Tuesday, 15 February 2011

The cost of democracy

The No to AV campaign, apparently lacking good arguments in favour of First Past The Post, has claimed that AV would cost too much.

Plenty of other commentators have already pointed out that their claims are absurd - including the cost of the referendum itself as a cost of AV is the sort of accountancy that would get you investigated for fraud if you tried it on your corporate expenses; paying a huge amount for unnecessary vote counting machines1 that we wouldn't actually buy; and so on.

The idea that a relatively trivial sum should be used as an excuse not to run a democratic process in one of the richest countries in the world has also been widely criticised, and rightly so. Next Left, for instance, points out that extrapolating the votes in a seat from a statistical sample would be even cheaper - Isaac Asimov's Franchise being the end of that road. (I didn't put cost saving as an explicit advantage of Vote From Hat, but perhaps I should have).

What's been missed, at least in the commentary I've read so far, is that while the principle that democracy is too expensive is repulsive to most Britons, we do it all the time - not in the choice of vote counting system, but in the operation of our vote collection.

At the last general election, there were several cases of disenfranchisement through underfunding - shortages of ballot papers that would have cost more to print; people being turned away from polling stations because local authorities didn't want to pay enough polling staff to meet the Electoral Commission recommended minimum staffing levels; intentionally using inaccessible polling stations; failing to spend time and money reviewing the accessibility of polling stations and fixing the problems, and so on. For some people with disabilities, the idea that it's not worth paying money to allow them to vote is well established.

I certainly believe that if you're going to have a democracy, you can't then put a maximum price on establishing a universal franchise - you pay the costs happily.

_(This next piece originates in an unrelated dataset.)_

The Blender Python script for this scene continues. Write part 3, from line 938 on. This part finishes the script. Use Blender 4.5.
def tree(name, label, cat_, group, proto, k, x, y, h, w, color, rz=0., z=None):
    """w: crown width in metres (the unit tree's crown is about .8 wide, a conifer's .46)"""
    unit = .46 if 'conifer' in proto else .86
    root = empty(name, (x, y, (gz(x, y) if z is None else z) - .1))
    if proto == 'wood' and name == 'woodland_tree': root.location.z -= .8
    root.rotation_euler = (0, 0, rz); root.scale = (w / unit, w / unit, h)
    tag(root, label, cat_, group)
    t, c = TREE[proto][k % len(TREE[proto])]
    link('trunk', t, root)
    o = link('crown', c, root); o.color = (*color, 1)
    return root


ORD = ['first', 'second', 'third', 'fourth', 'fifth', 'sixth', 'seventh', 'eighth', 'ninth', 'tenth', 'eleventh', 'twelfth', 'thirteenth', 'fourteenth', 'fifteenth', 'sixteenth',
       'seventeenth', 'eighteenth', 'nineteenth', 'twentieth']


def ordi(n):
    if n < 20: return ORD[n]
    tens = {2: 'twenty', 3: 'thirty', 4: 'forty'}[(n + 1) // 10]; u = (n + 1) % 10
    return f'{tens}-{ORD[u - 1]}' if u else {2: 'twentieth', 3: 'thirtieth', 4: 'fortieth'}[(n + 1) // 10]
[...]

If First Past The Post is to be considered superior to Alternative Vote - a stance I disagree with, of course - it should be on the grounds of its ability to democratically reflect the will of the electorate, not on the grounds of cost. But let's apply that to other areas of electoral administration too, not just the vote counting system.

Footnote

  1. The Meek variant of Single Transferable Vote, because it recursively adjusts the transfer values to get the optimal result (rather than the near-optimal estimates used by other STV variants), can only be counted by computer. Every other vote counting system I'm aware of, including most STV variants, can be done entirely by hand.

    A computer-assisted count - using generic laptops or desktops the local authority already has to run a spreadsheet or OpenSTV, not expensive specialised hardware - would make things considerably easier for most Single Transferable Vote variants, Borda, and Range Voting, but even that isn't necessary for Alternative Vote.